The attorney general has discovered a new rhetorical device: accusing other politicians of wanting to let people drown in the sea. Not metaphorically. Literally. In the sea. Drowning.

This is what passes for policy debate in 2026. One minister suggests another minister’s approach to small boat crossings is functionally equivalent to maritime homicide. The other minister calls this characterization a disgraceful slur. Both are correct, which is the problem.

The irony is so thick you could drown in it. Politicians who have spent the last five years drowning their own credibility in scandal, incompetence, and contradictory statements are now competing to sound most alarmed about actual drowning. They’ve destroyed public trust, fumbled basic governance, and reversed their own policies so many times the electorate has stopped paying attention. But small boats? Now they’re theatrical.

Why do politicians reach for drowning metaphors instead of, say, discussing actual policy? Because drowning is visceral. It’s emotional. It requires no explanation of how immigration systems work, what the legal alternatives are, or why people take dangerous routes in the first place.
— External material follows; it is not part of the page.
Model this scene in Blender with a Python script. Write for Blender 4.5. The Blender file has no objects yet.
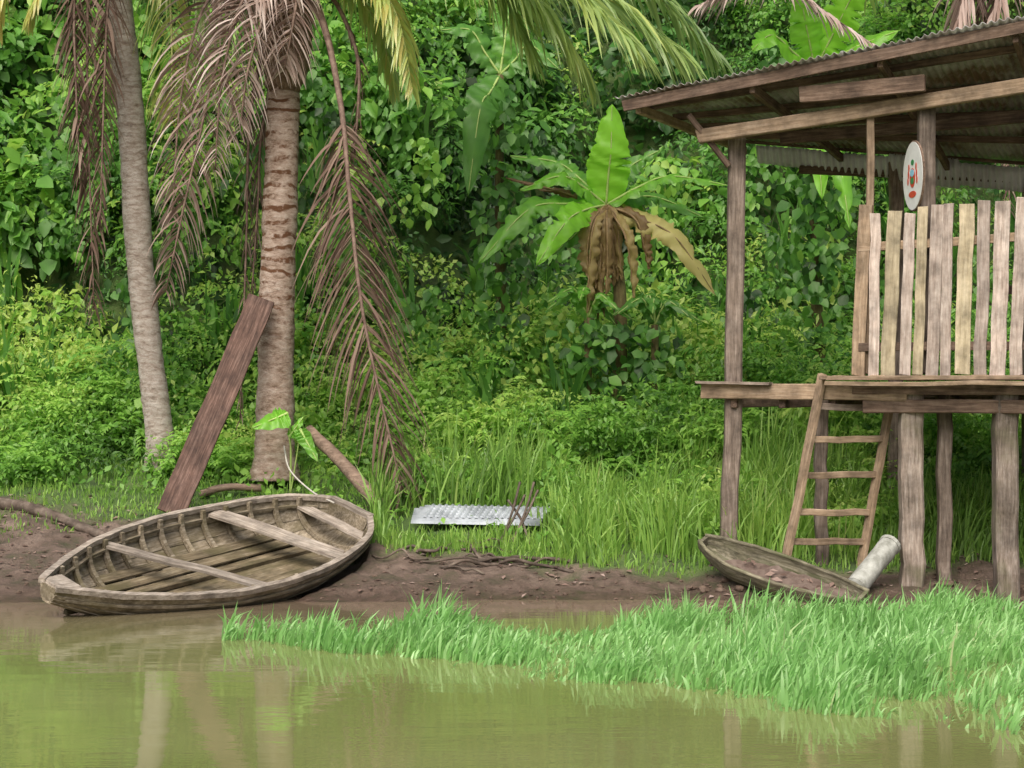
import bpy, math, random, numpy as np
from mathutils import Vector, Matrix
rng=np.random.default_rng(7); random.seed(7)
scene=bpy.context.scene
CH=2.2
# site survey: bearing / elevation readings (a,b) at range y -> world metres
def W(a,b,y): return Vector(((a-512)*y/2000.0, y, CH+(384-b)*y/2000.0))

# ---------------------------------------------------------------- helpers
def vnoise(x,y,seed=0):
    x=np.asarray(x,float); y=np.asarray(y,float)
    r=np.random.default_rng(seed).random((64,64))
    xi=np.floor(x).astype(int); yi=np.floor(y).astype(int)
    fx=x-xi; fy=y-yi; fx=fx*fx*(3-2*fx); fy=fy*fy*(3-2*fy)
    a=r[xi%64,yi%64]; b=r[(xi+1)%64,yi%64]; c=r[xi%64,(yi+1)%64]; d=r[(xi+1)%64,(yi+1)%64]
    return (a*(1-fx)+b*fx)*(1-fy)+(c*(1-fx)+d*fx)*fy
def fbm(x,y,seed=0):
    return (vnoise(x,y,seed)+.5*vnoise(x*2.1,y*2.1,seed+1)+.25*vnoise(x*4.3,y*4.3,seed+2))/1.75

def link(ob,parent=None):
    scene.collection.objects.link(ob)
    if parent: ob.parent=parent
    return ob
def empty(name,mw=None):
    e=bpy.data.objects.new(name,None); e.empty_display_size=.2
    scene.collection.objects.link(e)
    if mw is not None: e.matrix_world=mw
    return e
def npmesh(name,verts,faces,mat,parent=None,tint=None,smooth=False,extra=None):
    verts=np.asarray(verts,np.float32); faces=np.asarray(faces,np.int32)
    k=faces.shape[1]; me=bpy.data.meshes.new(name)
    me.vertices.add(len(verts)); me.vertices.foreach_set('co',verts.ravel())
    me.loops.add(faces.size); me.loops.foreach_set('vertex_index',faces.ravel())
    me.polygons.add(len(faces)); me.polygons.foreach_set('loop_start',np.arange(0,faces.size,k,dtype=np.int32))
    if smooth: me.polygons.foreach_set('use_smooth',np.ones(len(faces),bool))
    me.update(calc_edges=True)
    if tint is not None:
        at=me.attributes.new('tint','FLOAT','POINT'); at.data.foreach_set('value',np.asarray(tint,np.float32))
    if extra:
        for n,v in extra.items():
            at=me.attributes.new(n,'FLOAT','POINT'); at.data.foreach_set('value',np.asarray(v,np.float32))
    me.materials.append(mat)
    ob=bpy.data.objects.new(name,me)
    return link(ob,parent)
def pymesh(name,verts,faces,mat,parent=None,smooth=False):
    me=bpy.data.meshes.new(name); me.from_pydata([tuple(v) for v in verts],[],faces); me.update()
    if smooth:
        for p in me.polygons: p.use_smooth=True
    me.materials.append(mat)
    return link(bpy.data.objects.new(name,me),parent)

# ---------------------------------------------------------------- materials
def newmat(name):
    m=bpy.data.materials.new(name); m.use_nodes=True
    nt=m.node_tree; b=nt.nodes['Principled BSDF']
    return m,nt,b
def N(nt,t,**kw):
    n=nt.nodes.new(t)
    for k,v in kw.items(): setattr(n,k,v)
    return n
def ramp(nt,stops):
    r=N(nt,'ShaderNodeValToRGB'); e=r.color_ramp.elements
    while len(e)<len(stops): e.new(.5)
    for i,(p,c) in enumerate(stops):
        e[i].position=p; e[i].color=(c[0],c[1],c[2],1)
    return r
def wood(name,c1,c2,c3,rough=.8,axis='X',grain=14,bump=.5,moss=None):
    m,nt,b=newmat(name); L=nt.links
    tc=N(nt,'ShaderNodeTexCoord'); oi=N(nt,'ShaderNodeObjectInfo')
    sc=N(nt,'ShaderNodeVectorMath',operation='SCALE'); sc.inputs[3].default_value=37
    cb=N(nt,'ShaderNodeCombineXYZ'); 
    for i in range(3): L.new(oi.outputs['Random'],cb.inputs[i])
    L.new(cb.outputs[0],sc.inputs[0])
    ad=N(nt,'ShaderNodeVectorMath',operation='ADD'); L.new(tc.outputs['Object'],ad.inputs[0]); L.new(sc.outputs[0],ad.inputs[1])
    mp=N(nt,'ShaderNodeMapping'); s={'X':(1.6,grain*1.5,grain*1.5),'Z':(grain,grain,1.3),'N':(4,4,4)}[axis]
    mp.inputs['Scale'].default_value=s; L.new(ad.outputs[0],mp.inputs[0])
    n1=N(nt,'ShaderNodeTexNoise'); n1.inputs['Scale'].default_value=1.8; n1.inputs['Detail'].default_value=8; n1.inputs['Roughness'].default_value=.72
    L.new(mp.outputs[0],n1.inputs[0])
    r=ramp(nt,[(.30,c1),(.5,c2),(.70,c3)]); L.new(n1.outputs[0],r.inputs[0])
    n2=N(nt,'ShaderNodeTexNoise'); n2.inputs['Scale'].default_value=4.3; n2.inputs['Detail'].default_value=6; n2.inputs['Roughness'].default_value=.65; L.new(ad.outputs[0],n2.inputs[0])
    mr=N(nt,'ShaderNodeMapRange'); mr.inputs[1].default_value=.32; mr.inputs[2].default_value=.66; mr.inputs[3].default_value=.5; mr.inputs[4].default_value=1.2
    L.new(n2.outputs[0],mr.inputs[0])
    m2=N(nt,'ShaderNodeMapRange'); m2.inputs[3].default_value=.78; m2.inputs[4].default_value=1.2; L.new(oi.outputs['Random'],m2.inputs[0])
    mu=N(nt,'ShaderNodeMath',operation='MULTIPLY'); L.new(mr.outputs[0],mu.inputs[0]); L.new(m2.outputs[0],mu.inputs[1])
    hs=N(nt,'ShaderNodeHueSaturation'); L.new(mu.outputs[0],hs.inputs['Value']); L.new(r.outputs[0],hs.inputs['Color'])
    out=hs.outputs[0]
    if moss:
        n3=N(nt,'ShaderNodeTexNoise'); n3.inputs['Scale'].default_value=2.2; n3.inputs['Detail'].default_value=6; L.new(ad.outputs[0],n3.inputs[0])
        m3=N(nt,'ShaderNodeMapRange'); m3.inputs[1].default_value=.48; m3.inputs[2].default_value=.70; m3.inputs[4].default_value=.8; L.new(n3.outputs[0],m3.inputs[0])
        mx=N(nt,'ShaderNodeMix',data_type='RGBA'); L.new(m3.outputs[0],mx.inputs[0]); L.new(out,mx.inputs[6]); mx.inputs[7].default_value=(*moss,1)
        out=mx.outputs[2]
    L.new(out,b.inputs['Base Color'])
    b.inputs['Roughness'].default_value=rough; b.inputs['Specular IOR Level'].default_value=.25
    bp=N(nt,'ShaderNodeBump'); bp.inputs['Strength'].default_value=bump; bp.inputs['Distance'].default_value=.01
    L.new(n1.outputs[0],bp.inputs['Height']); L.new(bp.outputs[0],b.inputs['Normal'])
    return m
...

Just: drowning. Bad. Other guy wants drowning.

The real disgrace isn’t the small boats. It’s watching grown adults in government positions debate whether their opponents secretly want maritime casualties, as if this is a serious use of their time and our money. The attorney general’s outrage is genuine. So is his complete absence of self-awareness.

Both sides are now drowning in their own rhetoric. At least the boats stay afloat.